NEW YORK (CBSNewYork) - The calls for help from business owners and residents in fear over a dangerous crime spree are getting louder.

A Wild West like scene stretches the single block from West 43rd Street to 42nd Steet on Ninth Avenue, CBS2's Dave Carlin reported Friday.

If you see this once envied Hell's Kitchen real estate from Chopper 2, you miss the repeated, violent fist fights and fires set with flames fanned by people living on the street.

It gets worse. Exclusive video from Father's Day shows a store worker getting sprayed in the face with a chemical. Police say a man did it in order to steal expensive liquor with his accomplices. The employee did not want to be interviewed.
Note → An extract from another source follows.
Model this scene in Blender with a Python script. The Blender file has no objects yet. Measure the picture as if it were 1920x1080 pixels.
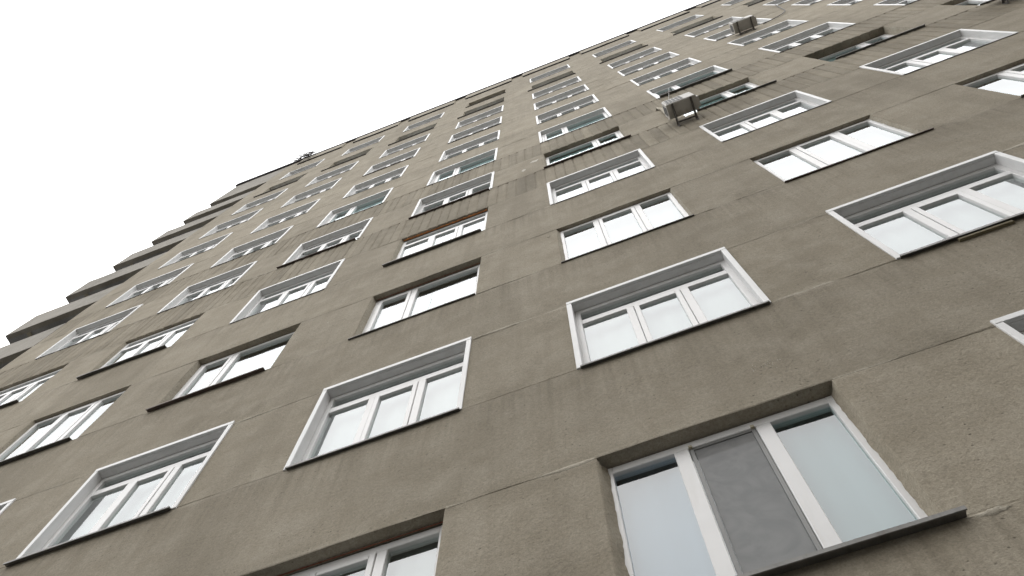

MORE: NYC Sees Surge In Shootings As Mayor Balances Calls For Police Reform With Need For Safety

But, hardware store owner Felix Atlasman is eager to speak, shining a light on a block he's known since the 1980's and barely recognizes.

"I'd like to clean this up, but I'd probably get arrested for moving furniture that's not mine," said Atlasman.

Atlasman's store is essential, and was allowed to let customers inside. But, he keeps the gate down and brings customers what they need out to the sidewalk.

"Pepper spray is my best selling item. It used to be light bulbs," said Atlasman.

Pat Squitieri, a security guard, said he believes unstable people who are prone to trouble are among those housed by the city in Times Square area hotels.

"We're not the police," said Squitieri.

The NYPD said specifics on crimes in this single block are not available.

Overall, crime is down in Midtown South this year compared to the same time last year.

But, a closer look reveals burglaries in the precinct are up 117.7 percent. 172 this year, compared to 79 in the same period in 2019.

Robberies are up 11.3 percent. 59 this year compared to 53 in the first half of last year.

Police say empty commercial spaces are vulnerable targets.

Assembly member Dick Gottfried said he heard complaints and saw it for himself. He said more enforcement is needed.

John Johnson, who's lived on the block since the 1970's, said the problems might sort themselves out when theaters reopen and tourists come back.

In the meantime, Johnson wants police and politicians to step up.